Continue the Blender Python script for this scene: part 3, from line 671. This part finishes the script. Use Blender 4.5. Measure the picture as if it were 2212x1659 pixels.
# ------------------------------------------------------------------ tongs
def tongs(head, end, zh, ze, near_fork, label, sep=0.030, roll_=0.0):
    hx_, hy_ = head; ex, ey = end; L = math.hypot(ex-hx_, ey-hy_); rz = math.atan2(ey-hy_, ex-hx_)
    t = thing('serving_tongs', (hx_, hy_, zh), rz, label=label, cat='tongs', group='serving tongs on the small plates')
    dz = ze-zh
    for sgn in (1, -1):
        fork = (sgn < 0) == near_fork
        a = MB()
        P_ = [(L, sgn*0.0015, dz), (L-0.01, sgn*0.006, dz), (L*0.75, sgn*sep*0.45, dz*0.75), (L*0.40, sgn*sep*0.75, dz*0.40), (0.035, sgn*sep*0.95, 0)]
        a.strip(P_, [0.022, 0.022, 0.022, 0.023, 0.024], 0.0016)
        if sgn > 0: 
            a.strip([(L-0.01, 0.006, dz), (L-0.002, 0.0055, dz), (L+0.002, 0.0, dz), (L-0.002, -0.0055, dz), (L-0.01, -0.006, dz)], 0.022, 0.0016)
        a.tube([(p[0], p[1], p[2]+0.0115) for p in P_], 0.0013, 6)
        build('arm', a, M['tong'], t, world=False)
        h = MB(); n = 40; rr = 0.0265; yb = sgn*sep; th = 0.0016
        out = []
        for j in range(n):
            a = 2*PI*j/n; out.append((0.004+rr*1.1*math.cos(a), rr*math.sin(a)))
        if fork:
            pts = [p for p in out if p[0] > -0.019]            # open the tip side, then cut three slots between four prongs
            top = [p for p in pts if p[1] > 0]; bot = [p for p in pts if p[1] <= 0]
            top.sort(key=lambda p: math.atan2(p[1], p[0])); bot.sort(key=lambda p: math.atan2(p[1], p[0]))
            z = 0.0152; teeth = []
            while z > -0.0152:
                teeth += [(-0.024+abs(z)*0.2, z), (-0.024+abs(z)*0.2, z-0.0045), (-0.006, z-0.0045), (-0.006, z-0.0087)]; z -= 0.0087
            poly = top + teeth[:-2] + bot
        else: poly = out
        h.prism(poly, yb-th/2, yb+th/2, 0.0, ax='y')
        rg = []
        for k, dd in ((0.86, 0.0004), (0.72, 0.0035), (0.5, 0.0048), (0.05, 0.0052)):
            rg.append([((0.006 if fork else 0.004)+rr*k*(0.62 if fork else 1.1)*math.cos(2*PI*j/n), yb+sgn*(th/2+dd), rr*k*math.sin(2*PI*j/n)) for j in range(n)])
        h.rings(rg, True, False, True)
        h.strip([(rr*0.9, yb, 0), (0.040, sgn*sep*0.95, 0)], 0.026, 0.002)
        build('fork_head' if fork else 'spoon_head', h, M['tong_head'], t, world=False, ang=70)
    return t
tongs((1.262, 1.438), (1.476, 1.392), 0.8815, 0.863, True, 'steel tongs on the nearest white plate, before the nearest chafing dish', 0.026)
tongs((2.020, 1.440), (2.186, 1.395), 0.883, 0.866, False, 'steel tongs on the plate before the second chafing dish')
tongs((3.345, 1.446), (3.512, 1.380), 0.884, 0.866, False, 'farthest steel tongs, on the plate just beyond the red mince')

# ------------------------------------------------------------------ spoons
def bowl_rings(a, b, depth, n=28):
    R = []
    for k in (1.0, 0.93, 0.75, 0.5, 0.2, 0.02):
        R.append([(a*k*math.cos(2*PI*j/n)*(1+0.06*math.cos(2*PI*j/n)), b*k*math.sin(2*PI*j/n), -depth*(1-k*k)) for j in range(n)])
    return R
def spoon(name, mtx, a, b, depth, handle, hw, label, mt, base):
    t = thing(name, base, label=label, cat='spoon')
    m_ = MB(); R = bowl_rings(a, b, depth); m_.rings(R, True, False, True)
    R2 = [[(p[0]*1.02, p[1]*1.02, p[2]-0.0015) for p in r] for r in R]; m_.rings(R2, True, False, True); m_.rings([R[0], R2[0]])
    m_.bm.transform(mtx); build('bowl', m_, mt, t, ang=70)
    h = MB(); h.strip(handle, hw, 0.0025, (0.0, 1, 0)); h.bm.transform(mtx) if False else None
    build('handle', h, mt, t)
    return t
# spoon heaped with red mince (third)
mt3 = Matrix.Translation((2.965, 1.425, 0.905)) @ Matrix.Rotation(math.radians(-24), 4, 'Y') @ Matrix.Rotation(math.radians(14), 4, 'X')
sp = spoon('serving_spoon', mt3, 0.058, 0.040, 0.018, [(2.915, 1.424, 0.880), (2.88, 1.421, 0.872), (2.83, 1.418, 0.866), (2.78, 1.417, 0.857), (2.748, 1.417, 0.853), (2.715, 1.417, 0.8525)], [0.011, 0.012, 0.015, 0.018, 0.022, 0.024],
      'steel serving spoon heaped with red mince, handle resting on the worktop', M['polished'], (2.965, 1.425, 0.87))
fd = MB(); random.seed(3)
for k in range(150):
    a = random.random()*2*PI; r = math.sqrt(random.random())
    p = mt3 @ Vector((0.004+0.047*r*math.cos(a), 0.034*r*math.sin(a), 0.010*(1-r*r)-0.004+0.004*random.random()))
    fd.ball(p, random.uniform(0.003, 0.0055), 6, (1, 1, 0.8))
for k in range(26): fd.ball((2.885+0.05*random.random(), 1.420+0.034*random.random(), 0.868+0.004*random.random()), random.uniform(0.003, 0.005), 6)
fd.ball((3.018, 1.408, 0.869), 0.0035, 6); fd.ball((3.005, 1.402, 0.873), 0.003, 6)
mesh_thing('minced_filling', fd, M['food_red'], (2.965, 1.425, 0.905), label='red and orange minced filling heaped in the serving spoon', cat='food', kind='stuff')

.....

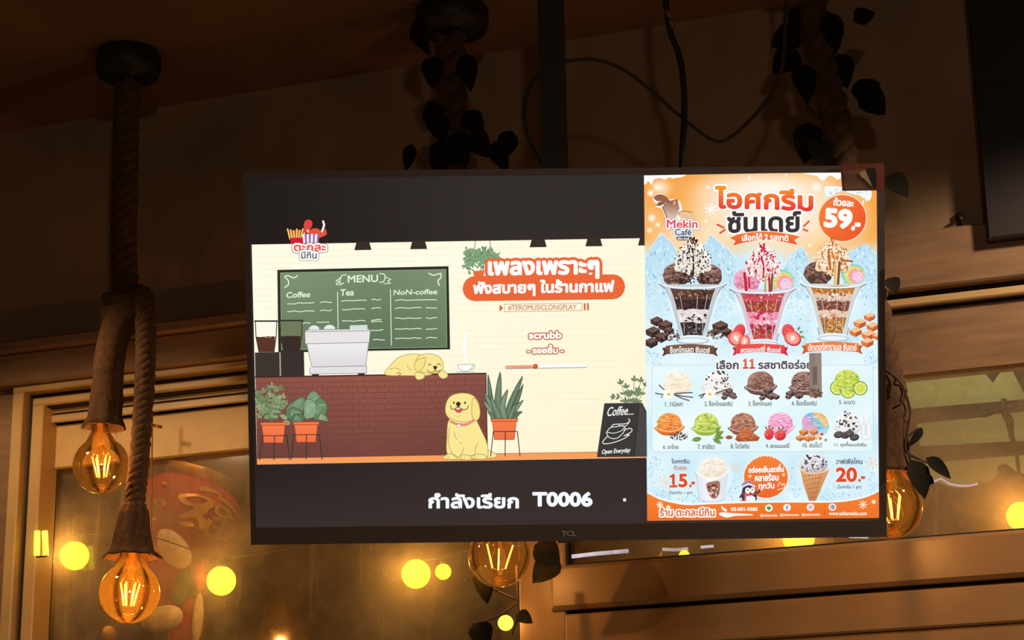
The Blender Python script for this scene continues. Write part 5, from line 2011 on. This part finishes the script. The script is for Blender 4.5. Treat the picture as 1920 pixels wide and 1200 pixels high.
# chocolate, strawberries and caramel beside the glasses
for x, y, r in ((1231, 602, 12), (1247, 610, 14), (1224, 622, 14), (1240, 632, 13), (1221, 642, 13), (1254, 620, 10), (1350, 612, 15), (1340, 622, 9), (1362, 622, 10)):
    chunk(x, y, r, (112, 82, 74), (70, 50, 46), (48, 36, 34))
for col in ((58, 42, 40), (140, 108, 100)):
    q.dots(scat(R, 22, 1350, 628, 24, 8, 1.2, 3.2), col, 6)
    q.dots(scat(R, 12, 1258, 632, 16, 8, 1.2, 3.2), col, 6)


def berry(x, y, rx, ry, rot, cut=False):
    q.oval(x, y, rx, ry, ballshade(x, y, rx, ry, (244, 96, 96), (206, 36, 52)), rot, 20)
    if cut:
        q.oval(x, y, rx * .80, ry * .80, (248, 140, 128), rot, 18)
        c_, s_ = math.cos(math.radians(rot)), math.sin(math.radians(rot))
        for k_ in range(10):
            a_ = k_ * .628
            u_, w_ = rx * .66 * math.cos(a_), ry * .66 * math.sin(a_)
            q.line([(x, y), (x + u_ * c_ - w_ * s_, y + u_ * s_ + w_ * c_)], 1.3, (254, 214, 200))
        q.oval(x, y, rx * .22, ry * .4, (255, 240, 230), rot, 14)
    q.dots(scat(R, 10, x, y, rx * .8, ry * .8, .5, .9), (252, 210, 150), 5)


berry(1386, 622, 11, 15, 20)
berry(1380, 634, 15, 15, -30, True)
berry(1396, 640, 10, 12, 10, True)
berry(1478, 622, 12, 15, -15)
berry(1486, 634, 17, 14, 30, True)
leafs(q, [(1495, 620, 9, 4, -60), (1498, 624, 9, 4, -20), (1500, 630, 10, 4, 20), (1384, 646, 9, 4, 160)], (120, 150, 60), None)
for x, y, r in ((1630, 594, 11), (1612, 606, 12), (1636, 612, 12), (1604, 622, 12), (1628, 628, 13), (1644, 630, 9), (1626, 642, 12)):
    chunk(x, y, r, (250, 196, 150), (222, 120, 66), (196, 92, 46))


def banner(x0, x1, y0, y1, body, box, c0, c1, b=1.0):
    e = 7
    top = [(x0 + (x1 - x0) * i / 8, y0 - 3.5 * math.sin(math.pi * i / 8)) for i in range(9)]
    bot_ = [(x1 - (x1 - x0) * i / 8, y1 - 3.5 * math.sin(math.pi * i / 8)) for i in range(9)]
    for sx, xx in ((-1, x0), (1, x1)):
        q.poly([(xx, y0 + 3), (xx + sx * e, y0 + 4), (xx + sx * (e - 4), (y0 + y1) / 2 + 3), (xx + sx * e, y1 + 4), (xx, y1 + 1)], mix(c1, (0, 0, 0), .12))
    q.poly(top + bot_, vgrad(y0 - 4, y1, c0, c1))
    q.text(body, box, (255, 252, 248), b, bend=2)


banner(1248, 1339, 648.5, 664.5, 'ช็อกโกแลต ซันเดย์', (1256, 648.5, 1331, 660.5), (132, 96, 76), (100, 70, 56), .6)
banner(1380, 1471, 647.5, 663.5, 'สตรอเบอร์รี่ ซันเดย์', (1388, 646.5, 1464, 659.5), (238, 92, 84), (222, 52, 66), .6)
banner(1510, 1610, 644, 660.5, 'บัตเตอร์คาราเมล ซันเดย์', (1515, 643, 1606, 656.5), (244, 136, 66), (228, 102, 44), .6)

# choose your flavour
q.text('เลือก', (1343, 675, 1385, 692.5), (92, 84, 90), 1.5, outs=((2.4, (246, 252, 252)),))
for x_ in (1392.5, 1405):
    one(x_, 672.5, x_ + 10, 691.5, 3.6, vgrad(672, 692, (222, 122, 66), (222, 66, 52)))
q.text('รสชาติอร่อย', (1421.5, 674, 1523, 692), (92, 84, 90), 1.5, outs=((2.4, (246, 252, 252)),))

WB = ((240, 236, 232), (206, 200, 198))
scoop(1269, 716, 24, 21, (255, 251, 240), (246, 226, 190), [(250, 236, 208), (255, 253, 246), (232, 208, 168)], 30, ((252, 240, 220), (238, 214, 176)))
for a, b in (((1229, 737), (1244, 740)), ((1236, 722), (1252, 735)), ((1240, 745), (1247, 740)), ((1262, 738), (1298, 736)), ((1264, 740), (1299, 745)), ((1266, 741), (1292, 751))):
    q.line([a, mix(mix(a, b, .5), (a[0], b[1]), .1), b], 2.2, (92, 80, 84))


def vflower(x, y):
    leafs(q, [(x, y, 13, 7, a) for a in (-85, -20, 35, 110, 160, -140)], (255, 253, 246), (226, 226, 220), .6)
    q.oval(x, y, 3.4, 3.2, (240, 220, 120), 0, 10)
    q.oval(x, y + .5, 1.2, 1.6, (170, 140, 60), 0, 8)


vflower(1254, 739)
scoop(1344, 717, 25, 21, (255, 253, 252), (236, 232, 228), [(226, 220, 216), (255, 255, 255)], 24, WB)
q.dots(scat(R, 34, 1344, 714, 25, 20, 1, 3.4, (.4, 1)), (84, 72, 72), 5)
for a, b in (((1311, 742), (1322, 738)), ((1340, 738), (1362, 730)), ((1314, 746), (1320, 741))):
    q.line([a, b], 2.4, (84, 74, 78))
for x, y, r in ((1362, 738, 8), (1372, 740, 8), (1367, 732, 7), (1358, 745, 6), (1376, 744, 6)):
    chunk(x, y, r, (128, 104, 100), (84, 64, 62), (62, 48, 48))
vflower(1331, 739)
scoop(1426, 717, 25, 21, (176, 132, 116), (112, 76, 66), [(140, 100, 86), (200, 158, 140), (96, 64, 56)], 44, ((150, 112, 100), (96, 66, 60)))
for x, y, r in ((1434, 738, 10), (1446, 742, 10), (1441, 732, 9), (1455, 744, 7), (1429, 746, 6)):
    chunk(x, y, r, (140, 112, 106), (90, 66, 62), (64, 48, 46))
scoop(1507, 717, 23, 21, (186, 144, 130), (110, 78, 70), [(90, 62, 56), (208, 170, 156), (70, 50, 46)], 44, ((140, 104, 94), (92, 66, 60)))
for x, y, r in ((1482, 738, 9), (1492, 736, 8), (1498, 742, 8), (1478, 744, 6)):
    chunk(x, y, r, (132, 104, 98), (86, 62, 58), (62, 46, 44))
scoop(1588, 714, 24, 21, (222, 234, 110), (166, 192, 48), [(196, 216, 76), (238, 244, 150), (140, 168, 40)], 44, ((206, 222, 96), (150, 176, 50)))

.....

» To do
Using the entries above, give again exactly the lines from the line holding "The Blender Python script for this scene continues." through the line holding "q.dots(scat(R, 10, x, y, rx". Include both end lines and nothing else.

» Written solution
The Blender Python script for this scene continues. Write part 5, from line 2011 on. This part finishes the script. The script is for Blender 4.5. Treat the picture as 1920 pixels wide and 1200 pixels high.
# chocolate, strawberries and caramel beside the glasses
for x, y, r in ((1231, 602, 12), (1247, 610, 14), (1224, 622, 14), (1240, 632, 13), (1221, 642, 13), (1254, 620, 10), (1350, 612, 15), (1340, 622, 9), (1362, 622, 10)):
    chunk(x, y, r, (112, 82, 74), (70, 50, 46), (48, 36, 34))
for col in ((58, 42, 40), (140, 108, 100)):
    q.dots(scat(R, 22, 1350, 628, 24, 8, 1.2, 3.2), col, 6)
    q.dots(scat(R, 12, 1258, 632, 16, 8, 1.2, 3.2), col, 6)


def berry(x, y, rx, ry, rot, cut=False):
    q.oval(x, y, rx, ry, ballshade(x, y, rx, ry, (244, 96, 96), (206, 36, 52)), rot, 20)
    if cut:
        q.oval(x, y, rx * .80, ry * .80, (248, 140, 128), rot, 18)
        c_, s_ = math.cos(math.radians(rot)), math.sin(math.radians(rot))
        for k_ in range(10):
            a_ = k_ * .628
            u_, w_ = rx * .66 * math.cos(a_), ry * .66 * math.sin(a_)
            q.line([(x, y), (x + u_ * c_ - w_ * s_, y + u_ * s_ + w_ * c_)], 1.3, (254, 214, 200))
        q.oval(x, y, rx * .22, ry * .4, (255, 240, 230), rot, 14)
    q.dots(scat(R, 10, x, y, rx * .8, ry * .8, .5, .9), (252, 210, 150), 5)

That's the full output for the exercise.